Child care providers across Ontario have rightly reacted with concern to the government’s announcement yesterday that child care centres will be allowed to re-open on Friday.
They had expected that they would be given a longer lead time, that their recommendations would have been followed and that the government would have understood that new safety and staffing requirements would mean financial support.
Instead, they have been told to increase safety and screening protocols, increase staffing, in some cases find additional space without additional funding and within three days.
The government is counting on many parents simply not returning their children to child care.
But if that is the case, how can businesses actually open without those workers and how can child cares continue to operate without full enrolment especially if the government refuses to
provide adequate funding for these extraordinary circumstances.
What the Minister and the Premier laid out yesterday was not a plan. It was not even a thoughtful directive. It was an unrealistic, ill-considered instruction that is bound to fail.

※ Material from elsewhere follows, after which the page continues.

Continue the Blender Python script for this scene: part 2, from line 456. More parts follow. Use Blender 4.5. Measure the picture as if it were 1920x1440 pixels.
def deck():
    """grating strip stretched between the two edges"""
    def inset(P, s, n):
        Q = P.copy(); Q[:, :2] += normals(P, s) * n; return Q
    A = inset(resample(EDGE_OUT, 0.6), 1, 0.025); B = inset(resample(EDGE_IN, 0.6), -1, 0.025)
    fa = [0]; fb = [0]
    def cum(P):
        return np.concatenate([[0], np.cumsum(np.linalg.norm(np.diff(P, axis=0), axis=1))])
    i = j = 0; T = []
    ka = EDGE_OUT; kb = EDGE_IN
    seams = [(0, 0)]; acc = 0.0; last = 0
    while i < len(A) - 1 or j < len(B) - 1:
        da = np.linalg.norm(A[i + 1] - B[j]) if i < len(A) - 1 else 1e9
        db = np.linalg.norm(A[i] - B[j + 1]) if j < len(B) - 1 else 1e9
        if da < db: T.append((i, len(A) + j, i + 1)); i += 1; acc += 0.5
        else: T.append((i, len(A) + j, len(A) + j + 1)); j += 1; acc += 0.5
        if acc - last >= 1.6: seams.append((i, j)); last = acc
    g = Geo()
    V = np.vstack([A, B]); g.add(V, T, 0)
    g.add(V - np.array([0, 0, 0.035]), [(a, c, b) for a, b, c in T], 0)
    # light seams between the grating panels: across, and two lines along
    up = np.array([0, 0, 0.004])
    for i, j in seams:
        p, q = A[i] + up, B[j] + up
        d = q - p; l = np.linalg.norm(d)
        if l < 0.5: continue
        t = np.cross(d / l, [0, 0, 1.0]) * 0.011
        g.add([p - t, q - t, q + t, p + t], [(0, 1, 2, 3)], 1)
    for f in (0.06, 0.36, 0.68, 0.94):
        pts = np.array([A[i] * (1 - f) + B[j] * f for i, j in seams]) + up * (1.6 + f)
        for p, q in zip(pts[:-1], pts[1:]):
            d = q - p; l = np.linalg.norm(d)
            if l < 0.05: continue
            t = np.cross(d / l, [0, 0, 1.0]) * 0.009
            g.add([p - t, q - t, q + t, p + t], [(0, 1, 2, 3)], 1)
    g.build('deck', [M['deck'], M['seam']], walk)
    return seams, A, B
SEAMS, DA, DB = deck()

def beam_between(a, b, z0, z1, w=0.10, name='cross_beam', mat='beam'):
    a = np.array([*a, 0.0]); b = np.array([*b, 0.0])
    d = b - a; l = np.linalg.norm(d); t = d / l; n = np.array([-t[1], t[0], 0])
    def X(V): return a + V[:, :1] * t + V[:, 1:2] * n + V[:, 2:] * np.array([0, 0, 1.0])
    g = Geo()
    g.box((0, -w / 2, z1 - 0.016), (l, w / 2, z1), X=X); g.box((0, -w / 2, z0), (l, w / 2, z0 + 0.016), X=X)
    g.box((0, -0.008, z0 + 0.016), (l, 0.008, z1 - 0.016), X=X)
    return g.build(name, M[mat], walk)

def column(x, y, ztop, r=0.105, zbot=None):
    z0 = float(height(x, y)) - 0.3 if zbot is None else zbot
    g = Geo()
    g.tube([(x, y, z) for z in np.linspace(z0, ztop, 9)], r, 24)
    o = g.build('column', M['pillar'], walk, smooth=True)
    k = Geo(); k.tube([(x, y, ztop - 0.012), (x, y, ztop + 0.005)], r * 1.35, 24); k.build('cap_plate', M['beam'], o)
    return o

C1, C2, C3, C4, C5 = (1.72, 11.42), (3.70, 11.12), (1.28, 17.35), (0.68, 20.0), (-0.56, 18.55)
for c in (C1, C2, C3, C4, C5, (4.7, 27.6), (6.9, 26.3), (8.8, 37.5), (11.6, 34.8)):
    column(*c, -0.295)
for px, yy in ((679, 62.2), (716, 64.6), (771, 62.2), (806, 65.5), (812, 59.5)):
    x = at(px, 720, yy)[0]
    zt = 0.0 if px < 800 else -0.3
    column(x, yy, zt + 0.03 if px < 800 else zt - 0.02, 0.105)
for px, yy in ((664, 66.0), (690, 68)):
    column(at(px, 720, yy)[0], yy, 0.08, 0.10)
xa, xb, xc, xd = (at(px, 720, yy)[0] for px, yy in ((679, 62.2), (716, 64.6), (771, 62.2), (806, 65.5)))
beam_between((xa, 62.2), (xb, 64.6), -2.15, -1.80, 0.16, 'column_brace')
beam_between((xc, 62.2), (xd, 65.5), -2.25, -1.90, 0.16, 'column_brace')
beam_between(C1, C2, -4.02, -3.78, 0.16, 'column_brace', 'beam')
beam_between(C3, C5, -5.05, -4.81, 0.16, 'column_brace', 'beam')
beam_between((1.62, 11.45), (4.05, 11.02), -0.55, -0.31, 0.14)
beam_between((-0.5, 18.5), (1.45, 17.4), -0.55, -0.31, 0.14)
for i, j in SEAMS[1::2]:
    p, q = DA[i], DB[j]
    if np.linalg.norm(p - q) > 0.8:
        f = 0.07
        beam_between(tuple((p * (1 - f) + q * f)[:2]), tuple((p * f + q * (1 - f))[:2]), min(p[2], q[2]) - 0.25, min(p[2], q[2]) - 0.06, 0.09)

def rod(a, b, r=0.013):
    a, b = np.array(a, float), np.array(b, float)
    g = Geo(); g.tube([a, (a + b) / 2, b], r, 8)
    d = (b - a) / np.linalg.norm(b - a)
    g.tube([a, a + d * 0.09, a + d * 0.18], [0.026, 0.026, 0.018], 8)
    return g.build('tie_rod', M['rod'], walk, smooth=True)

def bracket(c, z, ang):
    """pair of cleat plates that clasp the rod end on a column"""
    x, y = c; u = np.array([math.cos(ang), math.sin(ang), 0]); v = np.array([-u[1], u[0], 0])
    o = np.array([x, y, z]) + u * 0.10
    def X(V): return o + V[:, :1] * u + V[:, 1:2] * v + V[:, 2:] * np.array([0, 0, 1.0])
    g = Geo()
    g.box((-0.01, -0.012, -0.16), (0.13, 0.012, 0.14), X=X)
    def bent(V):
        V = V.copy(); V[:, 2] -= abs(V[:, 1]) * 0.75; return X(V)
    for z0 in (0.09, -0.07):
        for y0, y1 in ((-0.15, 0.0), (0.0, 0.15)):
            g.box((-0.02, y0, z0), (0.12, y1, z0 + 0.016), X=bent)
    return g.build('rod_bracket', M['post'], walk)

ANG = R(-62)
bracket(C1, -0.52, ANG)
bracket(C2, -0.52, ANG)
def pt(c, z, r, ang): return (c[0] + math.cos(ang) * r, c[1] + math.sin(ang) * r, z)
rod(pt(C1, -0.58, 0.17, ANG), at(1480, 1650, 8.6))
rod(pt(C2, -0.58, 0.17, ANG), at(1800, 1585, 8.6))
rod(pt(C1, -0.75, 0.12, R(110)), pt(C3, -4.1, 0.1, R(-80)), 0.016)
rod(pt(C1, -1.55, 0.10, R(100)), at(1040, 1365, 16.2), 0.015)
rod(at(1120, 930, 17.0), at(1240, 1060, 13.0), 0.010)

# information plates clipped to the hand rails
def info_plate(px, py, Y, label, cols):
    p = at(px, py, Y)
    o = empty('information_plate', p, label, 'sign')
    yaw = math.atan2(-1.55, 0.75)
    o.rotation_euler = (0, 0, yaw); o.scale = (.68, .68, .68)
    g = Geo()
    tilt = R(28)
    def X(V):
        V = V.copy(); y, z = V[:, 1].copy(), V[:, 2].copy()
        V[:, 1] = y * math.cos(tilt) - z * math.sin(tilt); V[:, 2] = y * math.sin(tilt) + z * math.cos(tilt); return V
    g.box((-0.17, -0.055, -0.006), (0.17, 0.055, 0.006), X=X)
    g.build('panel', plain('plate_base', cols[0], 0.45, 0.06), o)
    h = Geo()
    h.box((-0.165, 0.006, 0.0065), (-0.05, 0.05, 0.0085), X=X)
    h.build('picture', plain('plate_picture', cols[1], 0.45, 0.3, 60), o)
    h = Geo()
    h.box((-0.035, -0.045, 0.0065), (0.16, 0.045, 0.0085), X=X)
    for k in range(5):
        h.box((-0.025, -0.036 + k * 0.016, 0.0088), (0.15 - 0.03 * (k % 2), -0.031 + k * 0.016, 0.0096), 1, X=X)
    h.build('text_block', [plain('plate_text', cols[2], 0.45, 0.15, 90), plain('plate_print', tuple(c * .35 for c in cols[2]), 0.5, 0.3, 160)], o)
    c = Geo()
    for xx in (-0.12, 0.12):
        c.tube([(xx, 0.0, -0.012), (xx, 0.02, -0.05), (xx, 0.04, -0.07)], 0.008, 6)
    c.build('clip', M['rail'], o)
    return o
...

Child care providers, parents and educators are willing to work with this government to ensure the safety of our most precious resource, our children. But if advice is not sought and if sought, not heeded, then children’s needs will not be met.
And if this is the way the government mismanages the re-opening of child care centres, how is it proposing to develop a plan for the re-opening of nearly 5,000 publicly funded schools?
In these unprecedented times, we need the government to work more closely with child care and education partners. On child care the government should go back to providers and parents and re-vamp its plan. On education, we need to see a table of all the partners working together to develop a plan that can actually work.